DATASET EXCERPT

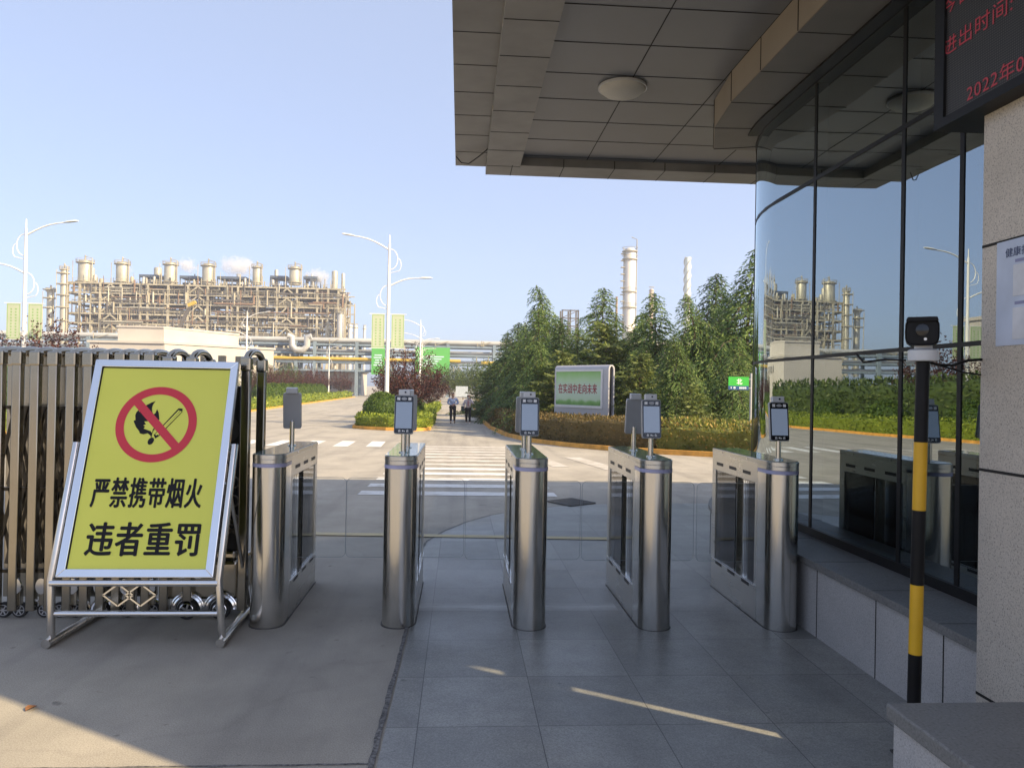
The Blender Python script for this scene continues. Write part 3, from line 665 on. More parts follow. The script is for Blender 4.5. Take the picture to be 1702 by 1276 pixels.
def turnstile(label, x, y, fronts, backs, left, right, rz=0):
    L, W = 1.14, .208; wx = W/2
    t = thing('turnstile', label, 'turnstile', (x, y, 0), rz, 'turnstiles across the entrance')
    b = MB(); b.prism(stadium(W, .235), .0, .985); b.build('front_column', M['steel'], t, 40)
    b = MB(); b.prism(stadium(W+.004, .235), .9855, 1.008); b.build('light_band', M['band'], t, 40)
    b = MB(); b.prism(stadium(W, .235), 1.0085, 1.035); b.prism(stadium(W+.002, L+.002), 1.0352, TH-.002); b.build('lid', M['steel_h'], t, 40, .002)
    # glass-like polished cover on top
    b = MB(); b.prism(stadium(W-.012, L-.006), TH-.0015, TH+.002, Matrix.Translation((0, .006, 0))); b.build('top_cover', M['topglass'], t, 40)
    b = MB(); b.box(-wx, .2352, 0, wx, L, .235); b.build('base_cabinet', M['steel_h'], t, None, .002)
    b = MB(); b.box(-wx, .2352, .905, wx, L, 1.0348); b.build('upper_cabinet', M['steel_h'], t, None, .002)
    b = MB()
    b.box(-wx, .2352, .2355, wx, .275, .9045); b.box(-wx, L-.075, .2355, wx, L, .9045); build_each(b, 'end_frame', M['steel_h'], t, None, .002)
    # lower rail with three slots, upper panel with three slots, screws on the lid edge
    b = MB(); s_ = MB()
    for sx in (-1, 1):
        for k in range(3):
            yy = .36+k*.27
            s_.box(sx*(wx+.0005)-.0012, yy, .200, sx*(wx+.0005)+.0012, yy+.14, .222)
            s_.box(sx*(wx+.0005)-.0012, yy, .945, sx*(wx+.0005)+.0012, yy+.14, .967)
    build_each(s_, 'sensor_slot', M['slot'], t)
    for sx in (-1, 1):
        for yy in (.42, .92): b.lathe([(.007, 0), (.006, .004)], seg=10, tf=Matrix.Rotation(PI/2*sx, 4, 'Y'), c=(sx*(wx+.001), yy, 1.049))
        b.box(sx*(wx+.0004)-.0008, .2352, 1.0335, sx*(wx+.0004)+.0008, L, 1.0352)
        b.box(sx*(wx+.002)-.003, .25, .2262, sx*(wx+.002)+.003, L-.02, .2352)
        b.box(sx*(wx-.004)-.001, .275, .2358, sx*(wx-.004)+.003, .283, .9042)
    b.build('screw', M['chrome'], t)
    b = MB()
    for sx in (-1, 1):
        if (sx < 0 and left) or (sx > 0 and right) or True:
            b.box(sx*(wx-.010)-.003, .276, .2358, sx*(wx-.010)+.003, .505, .9042); b.box(sx*(wx-.010)-.003, .655, .2358, sx*(wx-.010)+.003, L-.0755, .9042)
    build_each(b, 'side_glass', M['cabglass'], t)
    b = MB(); b.tube([(0, .58, .236), (0, .58, .904)], .036, 20); b.box(-wx+.012, .515, .2357, wx-.012, .522, .9043); b.box(-wx+.012, .638, .2357, wx-.012, .645, .9043)
    b.build('rotor_post', M['steel'], t, 40)
    b = MB(); b.box(-.012, .66, .2515, .012, L-.078, .795); b.build('inner_panel', M['inner'], t)
    b = MB(); b.box(-.06, .70, .80, .06, .95, .90); b.box(-.07, .30, .236, .07, .50, .262); b.box(-.05, .72, .236, .05, .98, .25)
    b.build('drive_unit', M['black'], t, None, .006)
    b = MB(); b.prism(stadium(W+.014, L+.010), 0, .005, Matrix.Translation((0, -.006, 0))); b.build('base_plate', M['iron'], t, 40)
    for sx, on in ((-1, left), (1, right)):
        if not on: continue
        # wing: rounded acrylic leaf reaching to the middle of the lane
        x0, x1, z0, z1, r = .030, on, .315, .862, .035
        pr = [(x0, z0), (x1-r, z0)]+[(x1-r+r*math.sin(RAD(15*k)), z0+r-r*math.cos(RAD(15*k))) for k in range(1, 7)]
        pr += [(x1-r+r*math.cos(RAD(15*k)), z1-r+r*math.sin(RAD(15*k))) for k in range(0, 7)]+[(x0, z1)]
        if sx < 0: pr = [(-a, c) for a, c in pr][::-1]
        tf = Matrix.Translation((0, .58, 0)) @ Matrix.Rotation(PI/2, 4, 'X')
        b = MB(); b.prism(pr, -.005, .005, tf); wg = b.build('wing', M['wing'], t)
        ed = [(tf @ Vector((a, c, 0))) for a, c in pr]
        b = MB(); b.tube(ed, .0015, 6); b.build('wing_edge', M['wing_edge'], wg, 40)
    for yy in fronts: scanner(t, yy, False, rz=-2)
    for yy in backs: scanner(t, yy, True, rz=3)
    return t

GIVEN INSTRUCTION
Quote each line of the listing exactly, but leave the pictures out.

CORRECT OUTPUT
The Blender Python script for this scene continues. Write part 3, from line 665 on. More parts follow. The script is for Blender 4.5. Take the picture to be 1702 by 1276 pixels.
def turnstile(label, x, y, fronts, backs, left, right, rz=0):
    L, W = 1.14, .208; wx = W/2
    t = thing('turnstile', label, 'turnstile', (x, y, 0), rz, 'turnstiles across the entrance')
    b = MB(); b.prism(stadium(W, .235), .0, .985); b.build('front_column', M['steel'], t, 40)
    b = MB(); b.prism(stadium(W+.004, .235), .9855, 1.008); b.build('light_band', M['band'], t, 40)
    b = MB(); b.prism(stadium(W, .235), 1.0085, 1.035); b.prism(stadium(W+.002, L+.002), 1.0352, TH-.002); b.build('lid', M['steel_h'], t, 40, .002)
    # glass-like polished cover on top
    b = MB(); b.prism(stadium(W-.012, L-.006), TH-.0015, TH+.002, Matrix.Translation((0, .006, 0))); b.build('top_cover', M['topglass'], t, 40)
    b = MB(); b.box(-wx, .2352, 0, wx, L, .235); b.build('base_cabinet', M['steel_h'], t, None, .002)
    b = MB(); b.box(-wx, .2352, .905, wx, L, 1.0348); b.build('upper_cabinet', M['steel_h'], t, None, .002)
    b = MB()
    b.box(-wx, .2352, .2355, wx, .275, .9045); b.box(-wx, L-.075, .2355, wx, L, .9045); build_each(b, 'end_frame', M['steel_h'], t, None, .002)
    # lower rail with three slots, upper panel with three slots, screws on the lid edge
    b = MB(); s_ = MB()
    for sx in (-1, 1):
        for k in range(3):
            yy = .36+k*.27
            s_.box(sx*(wx+.0005)-.0012, yy, .200, sx*(wx+.0005)+.0012, yy+.14, .222)
            s_.box(sx*(wx+.0005)-.0012, yy, .945, sx*(wx+.0005)+.0012, yy+.14, .967)
    build_each(s_, 'sensor_slot', M['slot'], t)
    for sx in (-1, 1):
        for yy in (.42, .92): b.lathe([(.007, 0), (.006, .004)], seg=10, tf=Matrix.Rotation(PI/2*sx, 4, 'Y'), c=(sx*(wx+.001), yy, 1.049))
        b.box(sx*(wx+.0004)-.0008, .2352, 1.0335, sx*(wx+.0004)+.0008, L, 1.0352)
        b.box(sx*(wx+.002)-.003, .25, .2262, sx*(wx+.002)+.003, L-.02, .2352)
        b.box(sx*(wx-.004)-.001, .275, .2358, sx*(wx-.004)+.003, .283, .9042)
    b.build('screw', M['chrome'], t)
    b = MB()
    for sx in (-1, 1):
        if (sx < 0 and left) or (sx > 0 and right) or True:
            b.box(sx*(wx-.010)-.003, .276, .2358, sx*(wx-.010)+.003, .505, .9042); b.box(sx*(wx-.010)-.003, .655, .2358, sx*(wx-.010)+.003, L-.0755, .9042)
    build_each(b, 'side_glass', M['cabglass'], t)
    b = MB(); b.tube([(0, .58, .236), (0, .58, .904)], .036, 20); b.box(-wx+.012, .515, .2357, wx-.012, .522, .9043); b.box(-wx+.012, .638, .2357, wx-.012, .645, .9043)
    b.build('rotor_post', M['steel'], t, 40)
    b = MB(); b.box(-.012, .66, .2515, .012, L-.078, .795); b.build('inner_panel', M['inner'], t)
    b = MB(); b.box(-.06, .70, .80, .06, .95, .90); b.box(-.07, .30, .236, .07, .50, .262); b.box(-.05, .72, .236, .05, .98, .25)
    b.build('drive_unit', M['black'], t, None, .006)
    b = MB(); b.prism(stadium(W+.014, L+.010), 0, .005, Matrix.Translation((0, -.006, 0))); b.build('base_plate', M['iron'], t, 40)
    for sx, on in ((-1, left), (1, right)):
        if not on: continue
        # wing: rounded acrylic leaf reaching to the middle of the lane
        x0, x1, z0, z1, r = .030, on, .315, .862, .035
        pr = [(x0, z0), (x1-r, z0)]+[(x1-r+r*math.sin(RAD(15*k)), z0+r-r*math.cos(RAD(15*k))) for k in range(1, 7)]
        pr += [(x1-r+r*math.cos(RAD(15*k)), z1-r+r*math.sin(RAD(15*k))) for k in range(0, 7)]+[(x0, z1)]
        if sx < 0: pr = [(-a, c) for a, c in pr][::-1]
        tf = Matrix.Translation((0, .58, 0)) @ Matrix.Rotation(PI/2, 4, 'X')
        b = MB(); b.prism(pr, -.005, .005, tf); wg = b.build('wing', M['wing'], t)
        ed = [(tf @ Vector((a, c, 0))) for a, c in pr]
        b = MB(); b.tube(ed, .0015, 6); b.build('wing_edge', M['wing_edge'], wg, 40)
    for yy in fronts: scanner(t, yy, False, rz=-2)
    for yy in backs: scanner(t, yy, True, rz=3)
    return t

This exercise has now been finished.